Indian Ocean Nations Agree to Share Tsunami Data
Posted on: Friday, 5 August 2005, 06:45 CDT
PERTH -- Indian Ocean nations agreed on Friday to share real-time seismic data, despite some security sensitivities, and to set up seven regional tsunami warning centers instead of one.
The agreements were announced at the end of the inaugural meeting of the Intergovernmental Coordination Group for the Indian Ocean Tsunami Warning and Mitigation System in the western Australian city of Perth.
India has dropped its initial reluctance to sharing real-time seismic data, said Harsh Gupta, who heads India's Department of Ocean Development and chairman of the 20-nation group's meeting.
"There was some sensitivity about our Exclusive Economic Zone (EEZ), but we are finding ways to overcome that," Gupta told a news conference on the final day of the three-day meeting.
An EEZ is a seazone extending from a nation's coast, usually about 200 nautical miles, which gives the state special rights over marine resources.
Conference sources said India, which has a blue water navy and nuclear weapons capability, was also worried about releasing real-time data that might have national security implications.
"Our commission was established during the height of the Cold War," said Patricio Bernal, who heads the United Nations' Intergovernmental Oceanographic Commission (IOC) that is spearheading the Indian Ocean warning system.
"We have long experience in dealing with sensitive material."
AVOIDING CONFUSION
There were no warning systems when the strongest earthquake in at least 40 years triggered an unprecedented tsunami that is feared to have killed as many as 232,000 people in a dozen Indian Ocean nations and left more than a million homeless.
In a surprise move, the Perth meeting proposed seven regional warning centers, whose job will be to send out advisories about potential tsunamis to countries around the Indian Ocean rim.
In addition to Australia, India, Indonesia, Malaysia and Thailand -- who had been competing to host a sole regional warning center -- new ones will be set up in Iran and Pakistan.
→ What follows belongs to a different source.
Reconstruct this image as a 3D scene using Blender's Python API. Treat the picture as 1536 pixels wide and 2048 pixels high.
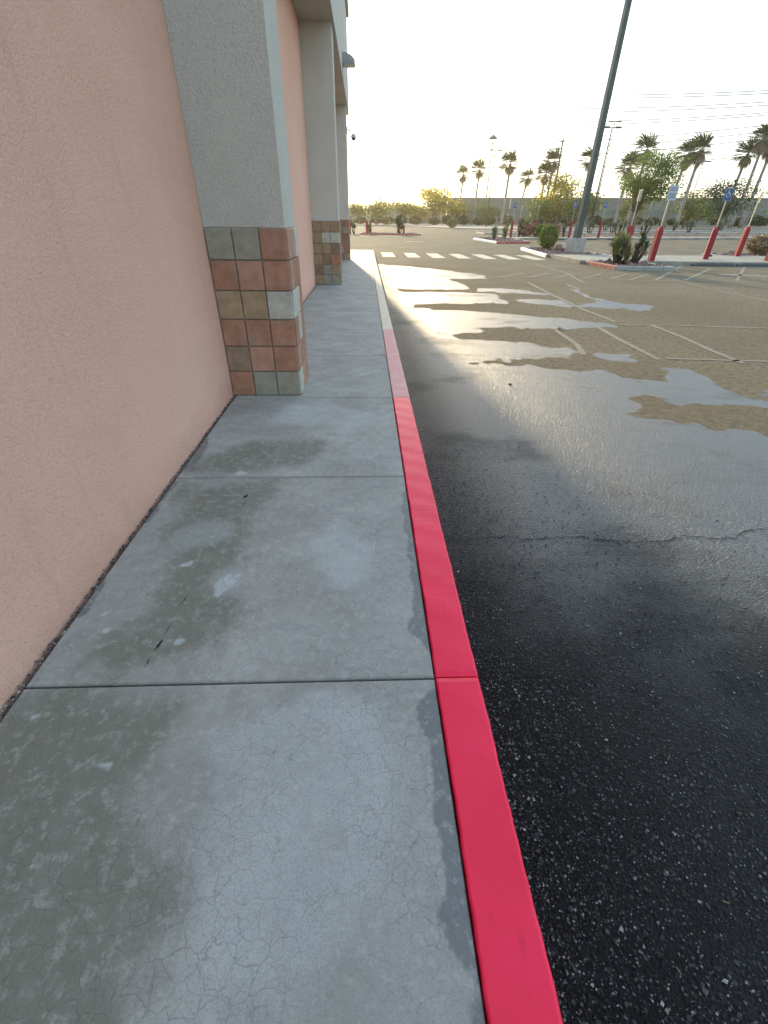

That is because a faultline in the Arabian Sea is thought to be capable of triggering a devastating tsunami, Gupta said.
One regional center would have been preferable, but the debate over which country would have the lead role -- with the prestige and developmental money that comes with it -- could not be resolved, conference sources said.
Confusion could reign with seven centers sending advisories to the 25 countries that have now set up national warning centers.
"A major issue to be addressed is the protocol to be adopted to coordinate the multiple advisories to avoid confusion in the receiving nations," a conference working paper said.
EXPENSIVE TO MAINTAIN
The warning centers will be manned around the clock and thus expensive to maintain. Australia is spending A$68.9 million on its center. India will also use its center to monitor the annual spate of typhoons that hit the Bay of Bengal, Gupta said.
Two dozen sea-level gauges scattered in the Indian Ocean will be fully operational by year's end, broadcasting real-time tidal data to satellites that will beam the information down to Pacific tsunami warning centers in Tokyo and Honolulu, Bernal said.
Indian Ocean nations are relying on the Pacific centers for tsunami alerts until they get their own centers up and running.
A second, more expensive detection system, targeted for completion by next July, will involve putting up to 30 pressure gauges on the seabed that would more accurately -- and far more quickly -- detect the approach and direction of a big tsunami.
The scientific community now agrees that the magnitude of the Dec. 26 earthquake that struck off the coast of northern Sumatra was 9.3, making it the second-strongest in history, according to the geophysicists, oceanographers and seismologists at the Perth conference.
The authoritative U.S. Geological Survey has said research was continuing on that and was sticking to its 9.0 estimate for the time being. The most definitive rating of the Dec. 26 quake put the magnitude at 9.15.